Ex-chief of strategic missile force named China’s defence minister
BEIJING - China has named its former strategic missile force chief as defence minister, completing a shake-up of its top military brass that began in October last year. General Wei Fenghe’s appointment on Monday (March 19) underscored the firm grip that President Xi Jinping now has over the People’s Liberation Army (PLA), said analysts. Gen Wei, 63, was the first officer to be promoted to full general when Mr Xi took office in 2012 and also the youngest to hold the rank at the time. A career artillery officer, he rose through the ranks of the Second Artillery Force, which oversees China’s land-based nuclear arsenal, and became its commander in 2012. That year, Gen Wei was among the first in the PLA’s senior leadership to both pledge allegiance to Mr Xi and actively execute his military reform agenda, which included a sweeping reorganisation of the PLA and its command structure.
Under his watch, the Second Artillery Corps was split into the Strategic Support Force and the PLA Rocket Force, with Gen Wei becoming the commander of the latter.
“Wei actually provided Xi with the plan to reorganise the Second Artillery Corps in an innovative way, even though it wasn’t in his personal interests,” a source told the South China Morning Post.
“That sacrifice did not go unnoticed by Xi, and it also convinced other senior officials in the strategic missile force to make similar concessions.”
At the Chinese Communist Party (CCP) national congress last October, Gen Wei was among six generals and an admiral named to a smaller, seven-member Central Military Commission (CMC), the top body overseeing the PLA and headed by Mr Xi.
“The downsizing of the CMC (from 11 members) and its appointment of Xi’s favoured generals endorsed his status as China’s new strongman,” said China expert James Char of the S. Rajaratnam School of International Studies.
Mr Char noted that Gen Xu Qiliang and Gen Zhang Youxia, who were confirmed as CMC vice-chairmen on Sunday, had shared a long history with Mr Xi. The remaining four had either served in the former Nanjing Military Region that covers Mr Xi’s former Fujian and Zhejiang strongholds, or been groomed for higher office.

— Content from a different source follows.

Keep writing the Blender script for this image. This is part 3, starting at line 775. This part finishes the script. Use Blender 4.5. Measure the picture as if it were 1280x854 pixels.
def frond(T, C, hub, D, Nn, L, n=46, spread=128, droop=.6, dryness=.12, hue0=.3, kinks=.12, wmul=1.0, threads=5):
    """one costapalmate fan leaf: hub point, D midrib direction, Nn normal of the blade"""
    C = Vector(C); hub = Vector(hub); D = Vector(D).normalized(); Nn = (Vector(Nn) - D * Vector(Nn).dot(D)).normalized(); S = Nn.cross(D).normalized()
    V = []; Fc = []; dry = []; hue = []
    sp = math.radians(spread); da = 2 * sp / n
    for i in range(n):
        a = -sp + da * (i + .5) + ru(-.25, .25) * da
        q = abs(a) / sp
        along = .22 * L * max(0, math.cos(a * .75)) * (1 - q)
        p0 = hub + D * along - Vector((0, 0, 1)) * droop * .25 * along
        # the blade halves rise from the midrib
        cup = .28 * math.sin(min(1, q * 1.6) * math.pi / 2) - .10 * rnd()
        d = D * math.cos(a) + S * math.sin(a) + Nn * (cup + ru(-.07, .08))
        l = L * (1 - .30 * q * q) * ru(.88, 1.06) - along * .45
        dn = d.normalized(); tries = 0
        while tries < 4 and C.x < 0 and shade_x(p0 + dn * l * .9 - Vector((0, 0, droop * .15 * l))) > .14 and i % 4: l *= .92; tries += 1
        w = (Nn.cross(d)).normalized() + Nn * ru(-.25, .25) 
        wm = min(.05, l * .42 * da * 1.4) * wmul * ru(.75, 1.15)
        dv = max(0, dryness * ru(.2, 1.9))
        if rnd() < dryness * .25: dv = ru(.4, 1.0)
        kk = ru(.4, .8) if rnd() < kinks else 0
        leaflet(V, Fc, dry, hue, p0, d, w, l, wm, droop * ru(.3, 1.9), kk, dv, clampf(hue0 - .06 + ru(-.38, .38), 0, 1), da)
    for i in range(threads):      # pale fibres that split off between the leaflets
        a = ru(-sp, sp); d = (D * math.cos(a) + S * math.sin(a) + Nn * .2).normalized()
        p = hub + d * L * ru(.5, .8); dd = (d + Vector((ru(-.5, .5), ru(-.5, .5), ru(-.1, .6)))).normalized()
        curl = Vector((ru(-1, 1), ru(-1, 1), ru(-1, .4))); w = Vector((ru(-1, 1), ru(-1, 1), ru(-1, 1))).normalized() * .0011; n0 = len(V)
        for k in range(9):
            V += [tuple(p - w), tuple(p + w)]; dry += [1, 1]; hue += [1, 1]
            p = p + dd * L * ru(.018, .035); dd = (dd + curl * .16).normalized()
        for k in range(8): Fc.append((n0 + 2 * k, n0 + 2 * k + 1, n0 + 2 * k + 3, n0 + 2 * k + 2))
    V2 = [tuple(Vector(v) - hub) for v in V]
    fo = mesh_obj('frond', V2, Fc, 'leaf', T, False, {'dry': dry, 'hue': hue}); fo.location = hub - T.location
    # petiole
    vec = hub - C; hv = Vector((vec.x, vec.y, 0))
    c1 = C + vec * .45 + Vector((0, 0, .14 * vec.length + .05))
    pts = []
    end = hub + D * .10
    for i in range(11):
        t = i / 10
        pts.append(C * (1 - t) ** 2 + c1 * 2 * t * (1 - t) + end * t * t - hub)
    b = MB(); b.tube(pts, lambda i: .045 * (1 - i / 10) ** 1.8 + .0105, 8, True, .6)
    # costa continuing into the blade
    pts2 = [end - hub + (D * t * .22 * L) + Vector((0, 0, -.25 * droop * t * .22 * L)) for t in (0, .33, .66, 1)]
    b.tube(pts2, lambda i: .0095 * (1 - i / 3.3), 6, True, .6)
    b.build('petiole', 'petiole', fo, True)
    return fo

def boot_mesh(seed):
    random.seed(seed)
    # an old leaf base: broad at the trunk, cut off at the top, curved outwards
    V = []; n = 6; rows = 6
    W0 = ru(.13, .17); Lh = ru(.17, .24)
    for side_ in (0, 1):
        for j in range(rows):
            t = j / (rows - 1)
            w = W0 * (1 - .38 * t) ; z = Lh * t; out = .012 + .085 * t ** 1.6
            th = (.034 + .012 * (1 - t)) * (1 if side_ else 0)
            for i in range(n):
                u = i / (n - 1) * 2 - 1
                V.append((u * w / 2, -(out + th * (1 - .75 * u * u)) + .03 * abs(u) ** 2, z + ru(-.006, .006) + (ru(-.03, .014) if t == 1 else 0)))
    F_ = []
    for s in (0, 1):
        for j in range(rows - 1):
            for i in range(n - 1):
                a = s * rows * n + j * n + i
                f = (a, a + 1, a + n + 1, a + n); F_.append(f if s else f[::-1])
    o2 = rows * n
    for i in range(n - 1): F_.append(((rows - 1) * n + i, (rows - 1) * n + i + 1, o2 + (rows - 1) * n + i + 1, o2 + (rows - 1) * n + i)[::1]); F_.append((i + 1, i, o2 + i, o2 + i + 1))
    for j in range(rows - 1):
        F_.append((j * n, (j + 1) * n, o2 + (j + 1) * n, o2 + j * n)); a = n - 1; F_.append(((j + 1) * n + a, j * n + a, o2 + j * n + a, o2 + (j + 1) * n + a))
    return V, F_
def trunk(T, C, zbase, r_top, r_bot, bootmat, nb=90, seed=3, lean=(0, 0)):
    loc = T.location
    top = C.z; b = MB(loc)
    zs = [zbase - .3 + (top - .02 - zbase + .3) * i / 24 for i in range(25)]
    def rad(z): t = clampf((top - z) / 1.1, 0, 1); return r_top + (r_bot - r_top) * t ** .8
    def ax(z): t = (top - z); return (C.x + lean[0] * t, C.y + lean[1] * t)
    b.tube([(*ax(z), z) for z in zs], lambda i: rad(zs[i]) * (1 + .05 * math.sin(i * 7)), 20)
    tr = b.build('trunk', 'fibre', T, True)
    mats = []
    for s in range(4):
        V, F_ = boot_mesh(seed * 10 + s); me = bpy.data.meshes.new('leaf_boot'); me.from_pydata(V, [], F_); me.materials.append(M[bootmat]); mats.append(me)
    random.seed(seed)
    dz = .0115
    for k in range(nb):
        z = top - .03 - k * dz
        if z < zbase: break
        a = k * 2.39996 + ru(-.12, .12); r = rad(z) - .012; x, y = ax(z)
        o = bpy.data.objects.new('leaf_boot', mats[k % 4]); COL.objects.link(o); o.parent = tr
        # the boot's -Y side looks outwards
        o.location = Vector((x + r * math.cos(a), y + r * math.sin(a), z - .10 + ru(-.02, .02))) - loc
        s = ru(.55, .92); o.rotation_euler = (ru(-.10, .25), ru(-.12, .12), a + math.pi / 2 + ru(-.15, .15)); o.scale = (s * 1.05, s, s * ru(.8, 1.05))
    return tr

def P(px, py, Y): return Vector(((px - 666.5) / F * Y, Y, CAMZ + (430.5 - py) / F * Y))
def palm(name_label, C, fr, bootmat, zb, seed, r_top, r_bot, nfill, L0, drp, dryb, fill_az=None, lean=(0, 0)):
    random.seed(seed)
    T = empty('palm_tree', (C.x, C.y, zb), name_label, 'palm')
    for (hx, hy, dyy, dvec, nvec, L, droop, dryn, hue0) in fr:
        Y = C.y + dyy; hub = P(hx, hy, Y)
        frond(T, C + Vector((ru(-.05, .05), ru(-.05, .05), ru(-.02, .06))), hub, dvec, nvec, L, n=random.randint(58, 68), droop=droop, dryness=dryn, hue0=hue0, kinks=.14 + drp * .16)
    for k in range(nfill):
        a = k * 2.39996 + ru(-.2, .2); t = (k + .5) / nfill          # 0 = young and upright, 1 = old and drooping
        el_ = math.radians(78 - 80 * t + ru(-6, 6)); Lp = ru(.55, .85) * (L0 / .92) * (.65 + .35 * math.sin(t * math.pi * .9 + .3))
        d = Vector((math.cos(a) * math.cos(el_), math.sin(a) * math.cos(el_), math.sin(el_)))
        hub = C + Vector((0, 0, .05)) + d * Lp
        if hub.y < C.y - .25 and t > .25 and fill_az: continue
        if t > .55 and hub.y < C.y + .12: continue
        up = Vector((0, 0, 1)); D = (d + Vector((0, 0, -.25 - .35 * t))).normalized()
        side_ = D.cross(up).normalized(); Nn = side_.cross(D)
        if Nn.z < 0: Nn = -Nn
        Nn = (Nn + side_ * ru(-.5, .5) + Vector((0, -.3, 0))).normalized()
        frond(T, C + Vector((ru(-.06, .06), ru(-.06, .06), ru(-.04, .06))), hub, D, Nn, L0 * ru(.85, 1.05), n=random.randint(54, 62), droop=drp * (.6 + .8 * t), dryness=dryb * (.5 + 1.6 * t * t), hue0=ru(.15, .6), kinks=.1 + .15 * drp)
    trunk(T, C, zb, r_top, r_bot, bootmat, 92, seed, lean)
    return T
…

Gen Wei’s appointment as defence minister on Monday puts him at No. 4 in the military hierarchy, after Mr Xi and the vice-chairs, and ahead of the other three CMC members, namely Chief of Joint Staff Li Zuocheng, head of political work Miao Hua, and head of the military discipline commission Zhang Shengmin.
The scaled-down CMC signals a group that has Mr Xi’s trust and is expected to deepen his military modernisation efforts and tighten discipline, said PLA expert Arthur Ding of the Taipei-based Chinese Council of Advanced Policy Studies.
“The anti-corruption campaign in the previous five years and the removal of term limits to the State presidency have also sent a strong signal… that Xi will stay on longer and there is no way for corrupt bureaucrats to escape,” he added.